国内の研究チームが、大気の揺らぎを補正して精度を上げる「補償光学」を適用した本格的な可視光観測に成功した。従来は主に赤外線観測で使われていた補償光学を可視光観測で使用することで、銀河の詳細な構造や遠方銀河の形成過程の解明に大きく貢献すると期待される。


球状星団M3

りょうけん座にある球状星団M3の補償光学装置非使用時(左上図)と使用時(右上図)の画像。下は一部領域の拡大図。補償光学なしでは分解できなかった星が、補償光学を使うことできれいに分離できていることがわかる。クリックで拡大(提供:国立天文台、以下同)

活動銀河核を持つ銀河NGC4151

中心に活動銀河核を持つ銀河NGC 4151を、補償光学と面分光機能を使って観測して得られた画像。左の4枚の図が補償光学装置非使用時、右の4枚の図が補償光学装置使用時。(左上)星や活動銀河核から放射される連続光の波長、(右上)水素輝線の波長、(左下)硫黄輝線の波長、(右下)アルゴン輝線の波長、でそれぞれ見たもの。クリックで拡大

東京大学カブリ数物連携宇宙研究機構(Kavli IPMU)、愛媛大学、国立天文台の研究開発チームが、今まで赤外線観測装置でしか利用できなかった補償光学観測を、可視光波長で行うことに成功した。

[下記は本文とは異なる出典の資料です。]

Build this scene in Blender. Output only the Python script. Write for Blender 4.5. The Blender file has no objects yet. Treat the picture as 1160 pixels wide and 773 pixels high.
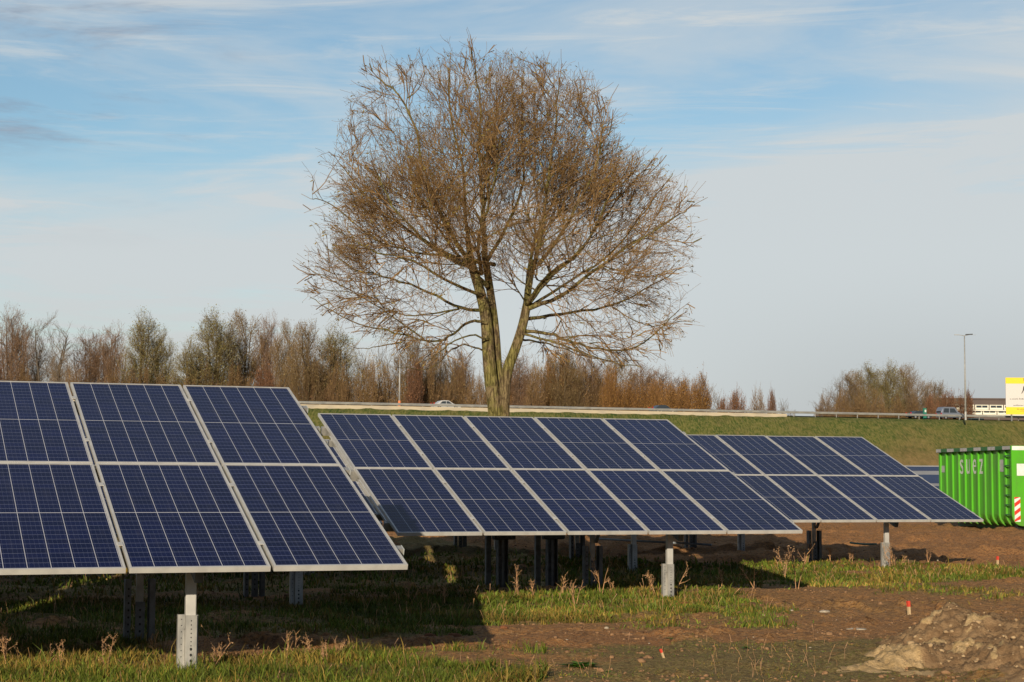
import bpy, math, random
import numpy as np
from mathutils import Vector, Matrix
R = math.radians
random.seed(7); rng = np.random.default_rng(11)
sc = bpy.context.scene
C = sc.collection

# ------------------------------------------------------------------ camera
F_PX, PITCH, ROLL, EYE = 2034.5, R(4.470), R(0.272), 1.40
cam_data = bpy.data.cameras.new('camera'); cam = bpy.data.objects.new('camera', cam_data); C.objects.link(cam)
cam_data.sensor_width = 36; cam_data.lens = F_PX / 1160 * 36
cam_data.clip_start = 0.1; cam_data.clip_end = 9000
cp, sp = math.cos(PITCH), math.sin(PITCH); cr, sr = math.cos(ROLL), math.sin(ROLL)
right = Vector((1, 0, 0)); up = Vector((0, -sp, cp)); fwd = Vector((0, cp, sp))
r2 = right * cr + up * sr; u2 = up * cr - right * sr
cam.matrix_world = Matrix(((r2.x, u2.x, -fwd.x, 0), (r2.y, u2.y, -fwd.y, 0), (r2.z, u2.z, -fwd.z, EYE), (0, 0, 0, 1)))
sc.camera = cam

# ------------------------------------------------------------------ sky, sun, exposure
SUN_AZ, SUN_EL = R(11.5), R(15.5)          # light travels towards +y, slightly +x
w = bpy.data.worlds.new("World"); sc.world = w; w.use_nodes = True
nt = w.node_tree; nt.nodes.clear()

class NX:
    """tiny expression helper over a node tree"""
    def __init__(s, nt): s.nt = nt
    def n(s, t, **kw):
        o = s.nt.nodes.new(t)
        for k, v in kw.items(): setattr(o, k, v)
        return o
    def lk(s, a, b):
        if hasattr(a, 'links'): s.nt.links.new(a, b)
        else: b.default_value = a
    def m(s, op, a, b=0.0, c=0.0, clamp=False):
        o = s.n('ShaderNodeMath', operation=op, use_clamp=clamp)
        s.lk(a, o.inputs[0]); s.lk(b, o.inputs[1]); s.lk(c, o.inputs[2])
        return o.outputs[0]
    def ss(s, x, a, b):            # smoothstep
        o = s.n('ShaderNodeMapRange', interpolation_type='SMOOTHSTEP')
        s.lk(x, o.inputs[0]); o.inputs[1].default_value = a; o.inputs[2].default_value = b
        return o.outputs[0]
    def mix(s, f, a, b, mode='MIX'):
        o = s.n('ShaderNodeMix', data_type='RGBA', blend_type=mode)
        s.lk(f, o.inputs[0]); s.lk(a, o.inputs[6]); s.lk(b, o.inputs[7])
        return o.outputs[2]
    def noise(s, vec, scale, detail=4, rough=.55, dist=0.0):
        o = s.n('ShaderNodeTexNoise'); s.lk(vec, o.inputs['Vector'])
        o.inputs['Scale'].default_value = scale; o.inputs['Detail'].default_value = detail
        o.inputs['Roughness'].default_value = rough; o.inputs['Distortion'].default_value = dist
        return o.outputs[0]
    def mapping(s, vec, scale=(1, 1, 1), loc=(0, 0, 0), rot=(0, 0, 0)):
        o = s.n('ShaderNodeMapping'); s.lk(vec, o.inputs[0])
        o.inputs[1].default_value = loc; o.inputs[2].default_value = rot; o.inputs[3].default_value = scale
        return o.outputs[0]

x = NX(nt)
sky = x.n('ShaderNodeTexSky', sky_type='NISHITA'); sky.sun_disc = False
sky.sun_elevation = SUN_EL; sky.sun_rotation = math.pi + SUN_AZ
sky.air_density = 1.0; sky.dust_density = 0.6; sky.ozone_density = 1.6; sky.altitude = 0
tc = x.n('ShaderNodeTexCoord')
sep = x.n('ShaderNodeSeparateXYZ'); nt.links.new(tc.outputs['Generated'], sep.inputs[0])
dx, dy, dz = sep.outputs
den = x.m('ADD', x.m('MAXIMUM', dz, 0.0), 0.10)
comb = x.n('ShaderNodeCombineXYZ')
nt.links.new(x.m('DIVIDE', dx, den), comb.inputs[0]); nt.links.new(x.m('DIVIDE', dy, den), comb.inputs[1])
plane = comb.outputs[0]
cv = x.n('ShaderNodeCombineXYZ')
nt.links.new(x.m('MULTIPLY', dx, 3.0), cv.inputs[0]); nt.links.new(x.m('MULTIPLY', dz, 15.0), cv.inputs[1]); nt.links.new(x.m('MULTIPLY', dy, 3.0), cv.inputs[2])
cvv = cv.outputs[0]
broad = x.noise(x.mapping(cvv, (1, 1, 1), (5.3, .4, 0), (0, 0, R(-8))), 1.0, 6, .60, .6)
cirrus = x.ss(broad, .36, .66)
wisps = x.ss(x.noise(x.mapping(cvv, (1, 2.2, 1), (2.3, 4.2, 0), (0, 0, R(7))), 2.0, 8, .66, .9), .47, .74)
horizon = x.ss(dz, 0.20, 0.045)            # pale layer low down
# the big grey-white bank on the right
bank_n = x.noise(x.mapping(plane, (1, 1, 1), (0.4, 9.1, 0)), .9, 5, .55, .3)
bank_h = x.m('ADD', x.m('MULTIPLY', dx, .30), x.m('MULTIPLY', bank_n, .10))
bank = x.m('MULTIPLY', x.ss(x.m('SUBTRACT', x.m('ADD', bank_h, .095), dz), -.04, .05), x.ss(dx, -.02, .16))
dark_n = x.m('MULTIPLY', x.ss(x.noise(x.mapping(cvv, (1, 1, 1), (1.4, 2.2, 3)), 1.9, 6, .6, .4), .45, .66), x.ss(dx, -.10, -.20))
fac = x.m('ADD', x.m('MULTIPLY', cirrus, .60), x.m('MULTIPLY', wisps, .55))
fac = x.m('ADD', fac, x.m('MULTIPLY', horizon, x.m('ADD', .55, x.m('MULTIPLY', broad, .5))))
fac = x.m('ADD', fac, x.m('MULTIPLY', bank, x.m('ADD', .30, x.m('MULTIPLY', broad, .95))), clamp=True)
fac = x.m('MULTIPLY', fac, .94)
white = (6.7, 7.1, 7.25, 1); grey = (4.95, 5.15, 5.35, 1)
greyness = x.m('ADD', x.m('MULTIPLY', x.ss(dx, .0, .24), x.ss(dz, .13, .01)), 0.0, clamp=True)
cloud = x.mix(greyness, white, grey)
warm = x.m('MULTIPLY', x.ss(dz, .12, .03), x.ss(dx, .02, -.2))
cloud = x.mix(x.m('MULTIPLY', warm, .7), cloud, (6.2, 6.15, 5.75, 1))
skyc = x.mix(1.0, sky.outputs[0], (1.06, 1.20, 1.22, 1), 'MULTIPLY')
col = x.mix(fac, skyc, cloud)
col = x.mix(x.m('MULTIPLY', x.m('MULTIPLY', dark_n, x.ss(dz, .12, .19)), .85), col, (2.9, 3.2, 4.0, 1))
col = x.mix(x.ss(dz, .32, .70), col, x.mix(1.0, col, (.62, .66, .74, 1), 'MULTIPLY'))  # sky overhead, out of view, darkened on purpose for deeper shadows
col = x.mix(x.ss(dy, .25, -.35), col, x.mix(1.0, col, (.30, .36, .46, 1), 'MULTIPLY'))     # unseen sky behind the camera, dimming added to deepen shade under the tables
bg = x.n('ShaderNodeBackground'); nt.links.new(col, bg.inputs[0]); bg.inputs[1].default_value = 0.092
out = x.n('ShaderNodeOutputWorld'); nt.links.new(bg.outputs[0], out.inputs[0])

sl = bpy.data.lights.new('sun', 'SUN'); sl.energy = 5.0; sl.angle = R(0.5); sl.color = (1.0, .87, .68)
so = bpy.data.objects.new('sun', sl); C.objects.link(so)
sdir = Vector((math.sin(SUN_AZ) * math.cos(SUN_EL), math.cos(SUN_AZ) * math.cos(SUN_EL), -math.sin(SUN_EL)))
so.rotation_euler = sdir.to_track_quat('-Z', 'Y').to_euler(); so.location = (0, -20, 30)
sc.view_settings.view_transform = 'Standard'; sc.view_settings.look = 'None'
sc.view_settings.exposure = 0.0; sc.view_settings.gamma = 1.0

# ------------------------------------------------------------------ helpers
def ray(px, py):
    du, dv = px - 580, py - 386.5
    X = cr * du + sr * dv; Y = -sr * du + cr * dv
    return Vector((X / F_PX, cp - (-Y / F_PX) * sp, sp + (-Y / F_PX) * cp))
def ground_at(px, py, z=0.0):
    d = ray(px, py); k = (z - EYE) / d.z; return Vector((d.x * k, d.y * k, z))
def at(px, py, Y):
    d = ray(px, py); k = Y / d.y; return Vector((d.x * k, Y, EYE + d.z * k))

class MB:
    def __init__(s): s.v = []; s.f = []
    def add(s, vs, fs):
        b = len(s.v); s.v += [tuple(v) for v in vs]; s.f += [tuple(i + b for i in f) for f in fs]; return s
    def box(s, x0, x1, y0, y1, z0, z1, M=None):
        vs = [Vector((X, Y, Z)) for X in (x0, x1) for Y in (y0, y1) for Z in (z0, z1)]
        if M is not None: vs = [M @ v for v in vs]
        return s.add(vs, [(0, 1, 3, 2), (4, 6, 7, 5), (0, 4, 5, 1), (2, 3, 7, 6), (0, 2, 6, 4), (1, 5, 7, 3)])
    def bar(s, a, b, w_, h_, up=(0, 0, 1)):
        a, b = Vector(a), Vector(b); d = (b - a).normalized(); sx = d.cross(Vector(up))
        if sx.length < 1e-4: sx = d.cross(Vector((0, 1, 0)))
        sx.normalize(); sz = sx.cross(d)
        vs = [p + sx * i * w_ / 2 + sz * j * h_ / 2 for p in (a, b) for i in (-1, 1) for j in (-1, 1)]
        return s.add(vs, [(0, 1, 3, 2), (4, 6, 7, 5), (0, 4, 5, 1), (2, 3, 7, 6), (0, 2, 6, 4), (1, 5, 7, 3)])
    def tube(s, pts, rad, n=8, cap=True):
        pts = [Vector(p) for p in pts]
        if not hasattr(rad, '__len__'): rad = [rad] * len(pts)
        b = len(s.v); ref = Vector((0.31, .93, .17))
        for i, p in enumerate(pts):
            d = (pts[min(i + 1, len(pts) - 1)] - pts[max(i - 1, 0)]).normalized()
            a = d.cross(ref)
            if a.length < .05: a = d.cross(Vector((1, 0, 0)))
            a.normalize(); c = d.cross(a)
            for k in range(n):
                t = 2 * math.pi * k / n; q = p + (a * math.cos(t) + c * math.sin(t)) * rad[i]; s.v.append(tuple(q))
        for i in range(len(pts) - 1):
            for k in range(n):
                k2 = (k + 1) % n
                s.f.append((b + i * n + k, b + i * n + k2, b + (i + 1) * n + k2, b + (i + 1) * n + k))
        if cap:
            s.f.append(tuple(b + k for k in range(n))[::-1]); s.f.append(tuple(b + (len(pts) - 1) * n + k for k in range(n)))
        return s
    def prism(s, poly, y0, y1, M=None):       # poly in x,z extruded along y
        n = len(poly); vs = [Vector((p[0], Y, p[1])) for Y in (y0, y1) for p in poly]
        if M is not None: vs = [M @ v for v in vs]
        return s.add(vs, [tuple(range(n)), tuple(range(2 * n - 1, n - 1, -1))] + [(i, (i + 1) % n, n + (i + 1) % n, n + i)[::-1] for i in range(n)])
    def mesh(s, name, mat, smooth=False, bevel=0):
        me = bpy.data.meshes.new(name); me.from_pydata(s.v, [], s.f); me.materials.append(mat)
        me.validate()
        import bmesh
        bm = bmesh.new(); bm.from_mesh(me)
        bmesh.ops.recalc_face_normals(bm, faces=bm.faces)
        if bevel:
            bmesh.ops.bevel(bm, geom=list(bm.edges), offset=bevel, segments=2, affect='EDGES', clamp_overlap=True)
        bm.to_mesh(me); bm.free()
        if smooth: me.polygons.foreach_set('use_smooth', [True] * len(me.polygons))
        return me
    def build(s, name, mat, parent=None, smooth=False, bevel=0):
        return put(name, s.mesh(name, mat, smooth, bevel), parent)
def put(name, me, parent=None):
    o = bpy.data.objects.new(name, me); C.objects.link(o)
    if parent: o.parent = parent
    return o
def tag(o, label=None, cat=None, group=None, kind=None):
    if label: o['label'] = label
    if cat: o['category'] = cat
    if group: o['group'] = group
    if kind: o['kind'] = kind
    return o
def empty(name, loc, rz=0, label=None, cat=None, group=None):
    o = bpy.data.objects.new(name, None); C.objects.link(o); o.location = loc; o.rotation_euler = (0, 0, rz)
    o.empty_display_size = .2
    return tag(o, label, cat, group)
def copy_tree(o, parent=None):
    c = o.copy(); C.objects.link(c)
    if parent: c.parent = parent
    for ch in list(kids.get(o.get('_k', o.name), [])):
        copy_tree(ch, c)
    return c
kids = {}
def index_kids():
    kids.clear()
    for o in bpy.data.objects:
        if o.parent: kids.setdefault(o.parent.name, []).append(o)
def mesh_np(name, V, Fc, mat, smooth=False, col=None):
    V = np.asarray(V, dtype=np.float32); Fc = np.asarray(Fc, dtype=np.int32); k = Fc.shape[1]
    me = bpy.data.meshes.new(name); me.vertices.add(len(V)); me.vertices.foreach_set('co', V.ravel())
    me.loops.add(Fc.size); me.loops.foreach_set('vertex_index', Fc.ravel())
    me.polygons.add(len(Fc)); me.polygons.foreach_set('loop_start', np.arange(0, Fc.size, k, dtype=np.int32))
    if smooth: me.polygons.foreach_set('use_smooth', np.ones(len(Fc), dtype=bool))
    me.materials.append(mat)
    if col is not None:
        a = me.attributes.new('tint', 'FLOAT_VECTOR', 'POINT'); a.data.foreach_set('vector', np.asarray(col, dtype=np.float32).ravel())
    me.update(calc_edges=True)
    return me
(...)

地球の大気を通して宇宙を見る天体望遠鏡は、大気の揺らぎのため、そのままでは望遠鏡が本来もつ空間解像力を十分に活かせない。その大気の乱れの影響をリアルタイムで補正して、本来の空間解像度を達成する技術が「補償光学」だ。米ハワイにあるすばる望遠鏡をはじめとする世界中の大型地上望遠鏡で補償光学装置の開発が行われ、科学的成果を多く生み出している。

しかし従来、こうした補償光学を利用できるのは赤外線波長を観測する装置に限られており、可視光波長では利用できなかった。赤外線より波長の短い可視光線では、細かい長さスケールかつ短い時間間隔で大気揺らぎを補正しなくてはならず、補償光学装置の性能が同じであっても赤外線より効果が得られにくいために、補償光学装置に接続した本格的な可視光観測装置はこれまで実現していなかったのだ。

研究開発チームは、すばる望遠鏡に搭載された高性能な「188素子補償光学装置」を使えば可視光波長でも空間解像度が改善するのではないかと考えた。コンピュータシミュレーションでもうまくいくとの結果が出たことを受け、可視光で補償光学観測を行うために、「京都三次元分光器第2号機」と188素子補償光学装置を接続する開発を進めた。

京都三次元分光器第2号機は通常の撮像・スリット分光観測だけでなく、正方形に近い視野で分光を行い天体の詳細構造を明らかにする「面分光観測」を行うことができる。これを188素子補償光学装置と接続することで、可視光波長での面分光観測を高解像度で行うことができる。

今年4月3日に行った試験観測で、可視光波長での本格的な補償光学観測に初めて成功(画像)。補償光学の効果が大きいものでは、空間解像度が0.5秒角から0.2秒角へと大幅に改善していた。

研究開発チームは、これらの装置の組み合わせで観測を行うことで、特に近傍銀河の詳細な構造や遠方銀河の構造形成のさらなる解明に向けて研究を進めたいという。